Tesco shocked the City yesterday by revealing it had discovered pre-tax profits for the last six months have been overstated by £250m.

The accounting issues relate to commercial income – any money that exchanges hands between suppliers and Tesco. Why has there been no investigation by the grocery watchdog?

What has happened at Tesco?

While exact details will not be clear until an investigation by accoutancy form Deloitte and lawyer Freshfields is concluded, the issue relates to payments from suppliers reported in the wrong time period and reporting of associated costs.

Is there an inquiry by the grocery ombudsman?

No, not yet. The Groceries Code Adjudicator – an independent body that oversees the relationship between supermarkets and their suppliers – is not at present running any investigations relating to Tesco and its suppliers.

Why not?

Only direct suppliers to a retailer can make a complaint against that company. A Tesco insider, not a supplier, flagged the profit overstatement to the retailer’s general counsel last week.

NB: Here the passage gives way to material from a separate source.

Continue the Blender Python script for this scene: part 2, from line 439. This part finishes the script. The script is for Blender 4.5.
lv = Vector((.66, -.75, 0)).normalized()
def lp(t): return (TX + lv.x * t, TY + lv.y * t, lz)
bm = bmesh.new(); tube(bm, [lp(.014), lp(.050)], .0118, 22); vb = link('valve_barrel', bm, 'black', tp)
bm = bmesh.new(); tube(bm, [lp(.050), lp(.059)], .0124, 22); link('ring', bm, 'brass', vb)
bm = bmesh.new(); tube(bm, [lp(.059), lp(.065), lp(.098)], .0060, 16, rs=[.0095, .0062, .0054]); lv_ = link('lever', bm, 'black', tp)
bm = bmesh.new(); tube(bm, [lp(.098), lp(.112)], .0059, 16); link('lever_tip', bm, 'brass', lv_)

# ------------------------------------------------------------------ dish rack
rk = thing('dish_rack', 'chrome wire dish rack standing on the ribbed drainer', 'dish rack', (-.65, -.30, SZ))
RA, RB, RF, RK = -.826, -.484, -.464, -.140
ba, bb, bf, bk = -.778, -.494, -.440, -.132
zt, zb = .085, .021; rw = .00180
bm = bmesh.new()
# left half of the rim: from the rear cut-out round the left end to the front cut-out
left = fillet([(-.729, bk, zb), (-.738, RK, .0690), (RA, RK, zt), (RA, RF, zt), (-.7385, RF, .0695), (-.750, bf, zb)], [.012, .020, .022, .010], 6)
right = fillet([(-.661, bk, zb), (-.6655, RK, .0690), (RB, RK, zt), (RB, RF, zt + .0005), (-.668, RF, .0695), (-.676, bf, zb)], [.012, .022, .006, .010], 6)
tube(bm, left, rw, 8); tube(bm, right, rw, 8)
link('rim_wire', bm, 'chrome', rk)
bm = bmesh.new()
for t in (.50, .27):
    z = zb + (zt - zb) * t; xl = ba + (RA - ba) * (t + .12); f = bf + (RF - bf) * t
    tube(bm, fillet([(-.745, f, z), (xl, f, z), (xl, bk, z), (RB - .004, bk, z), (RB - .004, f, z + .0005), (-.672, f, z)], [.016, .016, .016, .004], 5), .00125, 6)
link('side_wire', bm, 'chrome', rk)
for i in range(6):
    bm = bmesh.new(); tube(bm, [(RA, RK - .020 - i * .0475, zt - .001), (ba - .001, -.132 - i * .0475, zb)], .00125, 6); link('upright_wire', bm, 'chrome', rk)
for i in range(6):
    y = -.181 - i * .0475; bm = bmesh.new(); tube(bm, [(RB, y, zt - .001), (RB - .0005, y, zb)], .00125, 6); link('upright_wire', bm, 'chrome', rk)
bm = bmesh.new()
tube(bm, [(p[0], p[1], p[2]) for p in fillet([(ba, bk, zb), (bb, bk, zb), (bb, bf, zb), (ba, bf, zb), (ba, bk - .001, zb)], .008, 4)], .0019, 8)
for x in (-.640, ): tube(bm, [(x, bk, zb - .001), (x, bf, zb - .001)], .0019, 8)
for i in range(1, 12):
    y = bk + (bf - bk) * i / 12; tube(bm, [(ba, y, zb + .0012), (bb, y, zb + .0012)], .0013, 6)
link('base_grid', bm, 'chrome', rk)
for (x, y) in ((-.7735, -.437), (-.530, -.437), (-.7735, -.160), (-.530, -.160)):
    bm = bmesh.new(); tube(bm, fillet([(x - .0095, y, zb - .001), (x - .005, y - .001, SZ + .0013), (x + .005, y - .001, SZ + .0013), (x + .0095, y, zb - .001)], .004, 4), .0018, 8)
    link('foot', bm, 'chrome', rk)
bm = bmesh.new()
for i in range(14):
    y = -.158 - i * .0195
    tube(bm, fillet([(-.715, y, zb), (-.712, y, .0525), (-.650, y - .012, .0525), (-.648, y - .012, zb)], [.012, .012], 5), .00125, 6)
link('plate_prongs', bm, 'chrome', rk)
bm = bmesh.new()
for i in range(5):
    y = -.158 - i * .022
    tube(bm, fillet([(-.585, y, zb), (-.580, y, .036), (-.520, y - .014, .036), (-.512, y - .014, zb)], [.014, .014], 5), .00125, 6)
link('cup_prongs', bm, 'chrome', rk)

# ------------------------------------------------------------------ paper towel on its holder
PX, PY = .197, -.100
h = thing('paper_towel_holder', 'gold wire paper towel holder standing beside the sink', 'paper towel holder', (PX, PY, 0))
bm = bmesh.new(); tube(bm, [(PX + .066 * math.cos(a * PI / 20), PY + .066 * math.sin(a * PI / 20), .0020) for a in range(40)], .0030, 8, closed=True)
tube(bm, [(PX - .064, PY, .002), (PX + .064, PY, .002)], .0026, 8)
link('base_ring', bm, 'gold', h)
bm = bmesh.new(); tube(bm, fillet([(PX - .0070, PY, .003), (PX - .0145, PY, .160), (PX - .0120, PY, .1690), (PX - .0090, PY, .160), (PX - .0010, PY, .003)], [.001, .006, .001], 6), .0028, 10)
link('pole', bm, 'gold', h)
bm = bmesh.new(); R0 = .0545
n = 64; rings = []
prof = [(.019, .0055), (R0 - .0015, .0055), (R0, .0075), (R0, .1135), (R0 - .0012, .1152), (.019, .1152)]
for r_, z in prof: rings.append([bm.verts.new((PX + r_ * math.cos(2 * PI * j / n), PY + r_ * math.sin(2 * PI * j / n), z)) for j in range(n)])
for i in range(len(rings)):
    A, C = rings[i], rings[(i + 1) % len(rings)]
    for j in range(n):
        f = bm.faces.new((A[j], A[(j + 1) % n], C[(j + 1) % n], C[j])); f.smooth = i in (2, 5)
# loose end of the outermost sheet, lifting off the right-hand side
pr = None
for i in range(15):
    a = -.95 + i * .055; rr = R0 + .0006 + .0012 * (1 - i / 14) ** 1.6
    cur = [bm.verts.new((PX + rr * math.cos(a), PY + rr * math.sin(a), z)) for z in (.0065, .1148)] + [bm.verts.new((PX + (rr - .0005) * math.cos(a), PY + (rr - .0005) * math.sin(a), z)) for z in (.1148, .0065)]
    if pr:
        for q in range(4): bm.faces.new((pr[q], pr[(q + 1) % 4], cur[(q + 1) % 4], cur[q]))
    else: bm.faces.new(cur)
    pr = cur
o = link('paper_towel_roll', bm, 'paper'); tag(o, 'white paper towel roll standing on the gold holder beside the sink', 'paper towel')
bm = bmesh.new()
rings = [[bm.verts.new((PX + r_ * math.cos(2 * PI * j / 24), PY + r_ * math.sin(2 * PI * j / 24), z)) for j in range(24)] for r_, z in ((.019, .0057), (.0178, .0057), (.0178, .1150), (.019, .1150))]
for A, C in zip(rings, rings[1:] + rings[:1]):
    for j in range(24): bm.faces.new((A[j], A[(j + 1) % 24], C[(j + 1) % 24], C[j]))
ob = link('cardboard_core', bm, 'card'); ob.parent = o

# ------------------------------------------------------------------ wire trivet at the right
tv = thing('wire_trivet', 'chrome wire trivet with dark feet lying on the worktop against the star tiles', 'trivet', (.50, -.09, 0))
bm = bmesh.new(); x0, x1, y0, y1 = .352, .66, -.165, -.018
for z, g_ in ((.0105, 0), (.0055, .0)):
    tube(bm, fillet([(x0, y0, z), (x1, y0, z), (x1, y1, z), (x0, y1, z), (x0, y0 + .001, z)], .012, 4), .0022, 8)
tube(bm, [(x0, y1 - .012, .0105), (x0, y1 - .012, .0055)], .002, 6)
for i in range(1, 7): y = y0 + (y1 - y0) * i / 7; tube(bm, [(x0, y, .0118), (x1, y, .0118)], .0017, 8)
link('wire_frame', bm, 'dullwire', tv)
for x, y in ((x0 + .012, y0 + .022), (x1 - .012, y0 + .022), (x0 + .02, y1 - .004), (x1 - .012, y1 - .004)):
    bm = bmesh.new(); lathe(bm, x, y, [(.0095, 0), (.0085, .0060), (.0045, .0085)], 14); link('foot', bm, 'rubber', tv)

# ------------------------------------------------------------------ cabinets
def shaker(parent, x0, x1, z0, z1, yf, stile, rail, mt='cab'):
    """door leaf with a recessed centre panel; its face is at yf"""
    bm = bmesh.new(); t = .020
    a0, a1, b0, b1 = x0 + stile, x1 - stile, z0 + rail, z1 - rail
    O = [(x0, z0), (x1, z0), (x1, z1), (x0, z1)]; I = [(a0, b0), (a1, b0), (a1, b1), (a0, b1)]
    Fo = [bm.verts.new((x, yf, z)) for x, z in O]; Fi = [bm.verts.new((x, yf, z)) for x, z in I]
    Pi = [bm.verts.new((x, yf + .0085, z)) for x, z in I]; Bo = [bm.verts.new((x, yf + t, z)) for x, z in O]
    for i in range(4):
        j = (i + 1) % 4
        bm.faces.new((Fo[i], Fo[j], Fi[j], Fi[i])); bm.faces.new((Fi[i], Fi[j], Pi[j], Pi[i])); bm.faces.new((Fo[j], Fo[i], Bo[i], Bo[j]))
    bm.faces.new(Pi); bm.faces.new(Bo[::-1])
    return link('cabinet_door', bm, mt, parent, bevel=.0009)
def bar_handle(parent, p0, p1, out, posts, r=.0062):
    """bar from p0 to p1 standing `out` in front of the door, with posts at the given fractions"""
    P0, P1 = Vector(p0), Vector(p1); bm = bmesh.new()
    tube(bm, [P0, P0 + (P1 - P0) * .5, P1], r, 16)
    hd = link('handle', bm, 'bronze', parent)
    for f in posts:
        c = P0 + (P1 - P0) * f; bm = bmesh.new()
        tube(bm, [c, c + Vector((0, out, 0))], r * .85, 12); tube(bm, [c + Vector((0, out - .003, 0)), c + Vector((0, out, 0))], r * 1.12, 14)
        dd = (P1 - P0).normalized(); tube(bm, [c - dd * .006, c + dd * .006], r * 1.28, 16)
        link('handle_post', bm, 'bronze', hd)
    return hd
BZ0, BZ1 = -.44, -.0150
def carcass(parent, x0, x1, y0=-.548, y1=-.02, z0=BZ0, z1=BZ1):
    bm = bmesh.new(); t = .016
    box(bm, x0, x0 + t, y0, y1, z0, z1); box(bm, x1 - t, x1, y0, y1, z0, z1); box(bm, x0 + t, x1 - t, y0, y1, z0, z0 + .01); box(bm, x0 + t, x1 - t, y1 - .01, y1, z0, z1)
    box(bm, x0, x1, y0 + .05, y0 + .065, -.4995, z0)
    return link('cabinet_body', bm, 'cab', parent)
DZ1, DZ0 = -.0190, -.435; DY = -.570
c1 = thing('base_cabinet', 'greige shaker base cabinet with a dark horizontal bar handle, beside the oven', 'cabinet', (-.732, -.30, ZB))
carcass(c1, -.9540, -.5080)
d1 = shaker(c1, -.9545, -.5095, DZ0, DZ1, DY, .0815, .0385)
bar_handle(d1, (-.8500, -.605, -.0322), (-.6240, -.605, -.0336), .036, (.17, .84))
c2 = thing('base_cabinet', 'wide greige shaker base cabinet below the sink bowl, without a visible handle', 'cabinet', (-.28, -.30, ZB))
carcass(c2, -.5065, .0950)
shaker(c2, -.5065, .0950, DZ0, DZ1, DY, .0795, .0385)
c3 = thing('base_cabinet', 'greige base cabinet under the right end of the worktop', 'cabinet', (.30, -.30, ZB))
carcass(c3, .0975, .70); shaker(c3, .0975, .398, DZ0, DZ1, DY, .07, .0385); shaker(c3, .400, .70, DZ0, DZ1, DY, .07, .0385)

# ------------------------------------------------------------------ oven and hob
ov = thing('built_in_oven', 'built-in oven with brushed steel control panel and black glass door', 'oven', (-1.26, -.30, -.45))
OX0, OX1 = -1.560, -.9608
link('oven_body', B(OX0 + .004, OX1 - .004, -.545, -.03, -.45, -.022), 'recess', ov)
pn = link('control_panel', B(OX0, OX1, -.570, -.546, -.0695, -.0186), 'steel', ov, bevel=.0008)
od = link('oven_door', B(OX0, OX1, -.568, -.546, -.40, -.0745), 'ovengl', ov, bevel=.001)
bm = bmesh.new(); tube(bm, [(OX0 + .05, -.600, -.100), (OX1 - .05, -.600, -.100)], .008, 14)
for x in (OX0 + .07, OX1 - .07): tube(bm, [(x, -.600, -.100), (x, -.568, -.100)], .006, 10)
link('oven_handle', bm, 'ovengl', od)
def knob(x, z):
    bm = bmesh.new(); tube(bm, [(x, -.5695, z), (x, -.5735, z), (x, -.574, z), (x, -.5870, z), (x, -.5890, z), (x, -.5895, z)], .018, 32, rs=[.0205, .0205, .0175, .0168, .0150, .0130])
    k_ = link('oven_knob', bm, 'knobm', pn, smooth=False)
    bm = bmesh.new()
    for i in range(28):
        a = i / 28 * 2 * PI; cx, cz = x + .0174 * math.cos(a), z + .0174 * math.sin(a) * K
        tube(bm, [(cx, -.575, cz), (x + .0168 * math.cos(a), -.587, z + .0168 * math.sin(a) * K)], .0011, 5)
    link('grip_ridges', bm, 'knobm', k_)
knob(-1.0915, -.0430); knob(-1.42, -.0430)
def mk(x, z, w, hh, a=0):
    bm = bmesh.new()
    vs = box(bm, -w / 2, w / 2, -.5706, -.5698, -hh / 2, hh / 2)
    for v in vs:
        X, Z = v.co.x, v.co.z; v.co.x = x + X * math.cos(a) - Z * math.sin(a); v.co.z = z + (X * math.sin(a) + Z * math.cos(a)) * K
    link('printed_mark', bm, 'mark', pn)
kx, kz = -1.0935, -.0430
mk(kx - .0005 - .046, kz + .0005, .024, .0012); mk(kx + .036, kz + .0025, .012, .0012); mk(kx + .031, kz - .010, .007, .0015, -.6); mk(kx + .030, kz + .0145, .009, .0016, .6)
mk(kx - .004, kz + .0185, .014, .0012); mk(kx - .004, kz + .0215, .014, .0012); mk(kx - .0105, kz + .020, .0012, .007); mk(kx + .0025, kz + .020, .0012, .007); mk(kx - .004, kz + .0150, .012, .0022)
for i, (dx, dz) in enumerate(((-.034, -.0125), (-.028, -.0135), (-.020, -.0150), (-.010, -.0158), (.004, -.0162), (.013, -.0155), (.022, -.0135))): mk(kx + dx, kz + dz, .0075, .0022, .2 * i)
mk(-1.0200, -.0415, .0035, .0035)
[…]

Unless a supplier approaches the adjudcator it would not get involved. Tesco has alerted the Financial Conduct Authority to the issue.

Some say there have been issues between Tesco and suppliers for a while. Why have there been no complaints?

Broker Cantor Fitzgerald issued some research in November 2013 titled A desperate move?, and in October 2013 titled It’s just an illusion, questioning how Tesco was supporting UK trading margins in the light of falling sales and rising costs.

Analyst Mike Dennis estimated that Tesco had been overstating its UK commercial gross profit by £200m or more per annum by deducting monies from suppliers’ trading accounts or extending payment dates without notice.

The broker said Tesco had been in contact with hundreds of suppliers either demanding additional payments because of lower commodity prices or deducting money from supplier trading accounts before they are paid to suppliers.

The grocery ombudsman was established in summer 2013 to monitor interactions between retailers with sales of more than £1bn and their suppliers. An aim was to stop retailers making variations to supply agreements without notice.

So the fact that the ombudsman is not running any investigations into Tesco means that suppliers could have negotiated deals they are happy with. Others may be in discussions directly with Tesco, and some could have swallowed any changes - perhaps grudgingly - in order to maintain their business with the grocer.

Are there likely to be any investigations by the grocery ombudsman?

Now that Tesco’s profit overstatement has been brought to light publicly, it is posssible the ombudsman may receive some complaints from direct suppliers.